In 1997 I took a job as a guide at Madame Tussaud's, because I was living in London, and I was broke. I figured working there would be the best way for me to see what all the fuss was about without actually having to scratch together the admission price, which was 18 pounds (roughly 36 dollars) at the time.
I actually find wax figures beyond creepy; I was literally terrified of the figure of Hitler that stood in the stairwell leading down to the chamber of horrors. It was my job to check that stairwell at closing time, so every time I'd open the doorway, I'd see him looking right at me from behind the glass barrier designed to protect the figure from vandals. I'm actually getting THE SHIVERS just thinking about it now.
But that was about the only excitement in my day. I mostly pointed out the toilets to visitors, which has given me the unique ability to locate toilets in about six languages, and sold guidebooks to people waiting in the queue out front. And I made some very excellent friends who will doubtless mock me for the following.
See, since 1997, Madame Tussaud's has franchised all over the world, and they have one in Las Vegas. And The Suz talked me into buying a ticket, now that I'm employed and living in the suburbs.
To be fair, I don't know what the place in London looks like now. I've seen the people who work there, and they all wear black bootcut pants and t-shirts that proclaim them "backstage cast" or something like that. They're clearly trying to be hip-- we had to wear plaid blazers and blue skirts, which were NOT FUN in London in December. I may have singlehandedly propped up Marks and Spencer that winter with my purchases of opaque tights to guard against the chill and damp.
But when we reached the top of the first escalator, there was no Queen Victoria to greet us like there was in the old days. "Manda, people don't know who Queen Victoria is here. They'd all be saying, 'Who's the old guy in the dress?'"

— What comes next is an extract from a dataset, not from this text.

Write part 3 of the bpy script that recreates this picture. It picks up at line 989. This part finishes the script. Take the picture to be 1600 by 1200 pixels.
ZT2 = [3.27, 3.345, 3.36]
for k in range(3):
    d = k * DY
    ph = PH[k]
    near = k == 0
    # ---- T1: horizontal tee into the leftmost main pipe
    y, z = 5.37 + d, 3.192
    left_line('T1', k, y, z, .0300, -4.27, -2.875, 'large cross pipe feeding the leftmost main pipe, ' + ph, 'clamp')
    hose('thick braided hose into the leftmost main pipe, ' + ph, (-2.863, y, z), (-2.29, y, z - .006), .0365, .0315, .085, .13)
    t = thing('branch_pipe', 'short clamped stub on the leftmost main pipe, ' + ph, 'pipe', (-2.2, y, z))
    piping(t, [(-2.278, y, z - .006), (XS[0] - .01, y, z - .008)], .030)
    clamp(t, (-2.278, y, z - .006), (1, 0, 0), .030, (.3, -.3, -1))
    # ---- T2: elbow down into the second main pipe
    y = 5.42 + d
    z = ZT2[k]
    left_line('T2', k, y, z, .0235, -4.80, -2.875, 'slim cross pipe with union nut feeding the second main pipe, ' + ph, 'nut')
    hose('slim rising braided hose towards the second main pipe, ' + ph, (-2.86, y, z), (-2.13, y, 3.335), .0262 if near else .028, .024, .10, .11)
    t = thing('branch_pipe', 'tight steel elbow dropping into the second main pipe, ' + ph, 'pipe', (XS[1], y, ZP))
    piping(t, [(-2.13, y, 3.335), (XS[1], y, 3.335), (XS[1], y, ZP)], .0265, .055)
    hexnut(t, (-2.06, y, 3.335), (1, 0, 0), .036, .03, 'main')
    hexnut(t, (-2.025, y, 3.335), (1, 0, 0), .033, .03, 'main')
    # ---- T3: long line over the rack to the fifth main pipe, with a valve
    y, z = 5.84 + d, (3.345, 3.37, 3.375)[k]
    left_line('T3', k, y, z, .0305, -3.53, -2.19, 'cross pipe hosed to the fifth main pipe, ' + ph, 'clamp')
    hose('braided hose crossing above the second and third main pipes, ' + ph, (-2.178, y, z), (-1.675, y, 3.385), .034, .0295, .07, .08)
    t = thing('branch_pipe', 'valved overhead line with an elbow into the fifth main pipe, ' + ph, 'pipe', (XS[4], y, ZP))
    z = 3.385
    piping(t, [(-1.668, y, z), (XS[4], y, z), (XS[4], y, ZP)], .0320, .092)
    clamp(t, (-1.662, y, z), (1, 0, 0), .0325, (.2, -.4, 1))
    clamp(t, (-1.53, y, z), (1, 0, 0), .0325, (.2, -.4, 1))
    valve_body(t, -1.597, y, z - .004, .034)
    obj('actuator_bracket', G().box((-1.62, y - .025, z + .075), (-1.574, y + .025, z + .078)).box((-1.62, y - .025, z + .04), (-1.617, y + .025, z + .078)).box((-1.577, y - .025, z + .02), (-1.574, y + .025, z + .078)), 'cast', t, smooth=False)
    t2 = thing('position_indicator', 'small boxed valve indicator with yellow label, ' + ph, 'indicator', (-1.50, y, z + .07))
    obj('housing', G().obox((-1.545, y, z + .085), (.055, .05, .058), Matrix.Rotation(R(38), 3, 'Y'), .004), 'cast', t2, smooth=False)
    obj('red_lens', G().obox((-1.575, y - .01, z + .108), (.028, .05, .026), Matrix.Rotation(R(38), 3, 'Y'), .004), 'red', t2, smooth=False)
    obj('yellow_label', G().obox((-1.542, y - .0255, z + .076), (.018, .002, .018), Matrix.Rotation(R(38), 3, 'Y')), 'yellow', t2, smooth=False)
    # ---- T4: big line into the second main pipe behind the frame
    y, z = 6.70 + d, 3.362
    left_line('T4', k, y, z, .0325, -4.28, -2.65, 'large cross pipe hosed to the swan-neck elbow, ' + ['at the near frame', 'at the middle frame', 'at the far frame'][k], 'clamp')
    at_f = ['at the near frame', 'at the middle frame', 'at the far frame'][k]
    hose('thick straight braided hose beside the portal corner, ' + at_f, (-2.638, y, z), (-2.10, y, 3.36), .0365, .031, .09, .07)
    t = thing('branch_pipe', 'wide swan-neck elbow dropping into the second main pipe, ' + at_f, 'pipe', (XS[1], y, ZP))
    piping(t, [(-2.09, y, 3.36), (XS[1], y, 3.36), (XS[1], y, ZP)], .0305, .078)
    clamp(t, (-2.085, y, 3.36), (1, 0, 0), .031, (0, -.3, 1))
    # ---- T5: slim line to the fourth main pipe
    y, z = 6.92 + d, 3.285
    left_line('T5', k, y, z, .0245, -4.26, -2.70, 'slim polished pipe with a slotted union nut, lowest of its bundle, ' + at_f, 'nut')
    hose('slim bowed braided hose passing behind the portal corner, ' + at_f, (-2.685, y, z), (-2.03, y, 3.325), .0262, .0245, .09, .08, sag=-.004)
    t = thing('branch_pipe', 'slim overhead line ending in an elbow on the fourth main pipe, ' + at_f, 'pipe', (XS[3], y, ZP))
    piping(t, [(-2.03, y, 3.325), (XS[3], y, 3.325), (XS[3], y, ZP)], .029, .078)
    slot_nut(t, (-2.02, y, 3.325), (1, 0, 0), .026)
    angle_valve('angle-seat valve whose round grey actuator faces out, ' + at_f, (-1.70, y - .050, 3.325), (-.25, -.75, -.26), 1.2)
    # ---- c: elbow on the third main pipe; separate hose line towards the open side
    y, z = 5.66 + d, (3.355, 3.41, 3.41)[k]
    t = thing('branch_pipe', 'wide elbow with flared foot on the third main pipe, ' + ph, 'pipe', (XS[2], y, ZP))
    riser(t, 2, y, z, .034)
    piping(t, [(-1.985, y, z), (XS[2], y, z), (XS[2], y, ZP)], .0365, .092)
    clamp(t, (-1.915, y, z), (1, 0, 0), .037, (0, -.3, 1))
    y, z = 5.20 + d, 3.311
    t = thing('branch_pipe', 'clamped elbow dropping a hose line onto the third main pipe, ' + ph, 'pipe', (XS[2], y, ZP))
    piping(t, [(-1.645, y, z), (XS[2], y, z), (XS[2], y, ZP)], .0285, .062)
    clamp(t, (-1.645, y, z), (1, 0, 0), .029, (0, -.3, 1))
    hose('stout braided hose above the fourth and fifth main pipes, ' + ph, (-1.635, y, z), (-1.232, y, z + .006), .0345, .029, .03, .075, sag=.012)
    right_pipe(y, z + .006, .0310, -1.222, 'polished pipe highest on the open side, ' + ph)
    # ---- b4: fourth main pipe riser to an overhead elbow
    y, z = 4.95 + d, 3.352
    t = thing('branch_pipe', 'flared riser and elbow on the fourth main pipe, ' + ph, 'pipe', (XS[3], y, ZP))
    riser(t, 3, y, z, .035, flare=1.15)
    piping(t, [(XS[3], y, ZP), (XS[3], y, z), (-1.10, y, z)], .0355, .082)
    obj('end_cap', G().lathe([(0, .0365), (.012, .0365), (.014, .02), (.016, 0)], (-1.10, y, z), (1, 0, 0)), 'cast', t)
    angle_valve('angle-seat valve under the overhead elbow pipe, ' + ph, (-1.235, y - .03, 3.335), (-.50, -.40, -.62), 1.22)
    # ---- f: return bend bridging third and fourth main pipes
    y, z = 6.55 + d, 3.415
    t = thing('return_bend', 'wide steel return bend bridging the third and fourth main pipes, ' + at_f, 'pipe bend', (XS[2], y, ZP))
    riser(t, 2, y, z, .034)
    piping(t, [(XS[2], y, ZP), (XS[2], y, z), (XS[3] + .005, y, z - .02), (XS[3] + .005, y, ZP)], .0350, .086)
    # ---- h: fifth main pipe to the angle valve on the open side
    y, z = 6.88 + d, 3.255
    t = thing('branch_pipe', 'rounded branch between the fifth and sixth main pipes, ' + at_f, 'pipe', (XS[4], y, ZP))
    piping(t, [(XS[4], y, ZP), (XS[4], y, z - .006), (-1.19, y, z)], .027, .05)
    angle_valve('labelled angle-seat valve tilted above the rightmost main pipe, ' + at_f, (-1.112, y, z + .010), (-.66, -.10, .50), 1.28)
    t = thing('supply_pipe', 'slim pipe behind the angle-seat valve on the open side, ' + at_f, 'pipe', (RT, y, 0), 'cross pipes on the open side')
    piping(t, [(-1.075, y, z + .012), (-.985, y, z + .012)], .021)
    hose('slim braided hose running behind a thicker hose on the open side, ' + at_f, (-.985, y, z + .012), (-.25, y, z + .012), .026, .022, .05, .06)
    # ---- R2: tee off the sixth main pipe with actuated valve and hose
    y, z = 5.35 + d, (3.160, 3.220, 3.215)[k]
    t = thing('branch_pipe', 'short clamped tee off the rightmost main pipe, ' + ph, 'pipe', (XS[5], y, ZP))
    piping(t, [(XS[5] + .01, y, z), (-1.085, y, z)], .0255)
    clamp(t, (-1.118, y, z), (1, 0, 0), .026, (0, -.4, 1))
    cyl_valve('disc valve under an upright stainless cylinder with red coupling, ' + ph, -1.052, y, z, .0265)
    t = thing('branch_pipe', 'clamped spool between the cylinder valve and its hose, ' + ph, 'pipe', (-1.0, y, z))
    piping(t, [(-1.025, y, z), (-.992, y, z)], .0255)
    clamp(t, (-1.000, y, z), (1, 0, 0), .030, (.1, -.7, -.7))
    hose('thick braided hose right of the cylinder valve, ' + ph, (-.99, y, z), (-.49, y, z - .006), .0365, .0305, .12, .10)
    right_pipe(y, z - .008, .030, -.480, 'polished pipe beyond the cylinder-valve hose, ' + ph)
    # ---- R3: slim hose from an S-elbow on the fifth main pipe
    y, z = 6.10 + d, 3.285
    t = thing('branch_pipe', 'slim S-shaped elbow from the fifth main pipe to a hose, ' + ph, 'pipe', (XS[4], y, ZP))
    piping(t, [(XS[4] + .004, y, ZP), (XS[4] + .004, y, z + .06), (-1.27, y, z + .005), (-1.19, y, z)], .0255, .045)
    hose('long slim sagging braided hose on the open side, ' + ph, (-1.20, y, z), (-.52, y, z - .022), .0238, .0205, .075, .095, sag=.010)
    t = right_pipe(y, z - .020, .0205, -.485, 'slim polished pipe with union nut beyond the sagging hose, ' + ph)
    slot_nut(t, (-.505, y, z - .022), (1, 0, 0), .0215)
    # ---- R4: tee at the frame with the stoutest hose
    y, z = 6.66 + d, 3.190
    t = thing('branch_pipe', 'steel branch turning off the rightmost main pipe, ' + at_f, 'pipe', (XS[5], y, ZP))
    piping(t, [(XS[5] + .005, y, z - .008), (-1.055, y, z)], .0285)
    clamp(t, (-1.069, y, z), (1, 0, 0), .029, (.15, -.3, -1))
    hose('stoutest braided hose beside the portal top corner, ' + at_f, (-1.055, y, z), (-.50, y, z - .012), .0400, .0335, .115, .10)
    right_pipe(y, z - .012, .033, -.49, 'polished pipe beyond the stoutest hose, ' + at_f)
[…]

But I guess The King of NASCAR probably wouldn't translate in England.
Probably not much call for Evel Kinevel, either.
She's probably right that Oprah paid someone, though.
We were also able to establish conclusively that Suz is not taller than Prince.
And she talked to the Founding Fathers and determined that Sarah Palin is, indeed, out of her freaking mind.
We had a moment of panic when we discovered that the Johnny Depp figure was missing, that possibly he was stolen and we weren't informed.
We found him later on, disguised as a gay pirate.
The eyeliner is weirdly hot.
Overall, it wasn't a bad way to spend an afternoon, though their scary exhibit doesn't come close to the old Chamber of Horrors, which featured, in addition to the Scary Hitler figure, recreations of scary killers from English history and the severed heads of nobles from the French Revolution. The severed heads were doubly frightening when you knew that they were made from casts Madame Tussaud (yep, she was a real person) took from actual heads during the days of the guillotine-- and as I understand it, that's how the revolutionaries allowed her to keep her own head. So now you know How It All Got Started.
The scary exhibit in Vegas was just a short maze of dark hallways that were supposed to be some kind of government lab at Area 51. They had some wax figures of zombies and stuff, and people would jump out of the shadows at us as we walked through. It seems with America's rich tradition of serial killers and other nutbars, Tussaud's could do better.
So that ended our visit. The front desk offered to sell me a guidebook, but I said, "Thanks, I'm all set."
And they haven't totally lost touch with their roots. I found Queen Victoria in a back stairwell.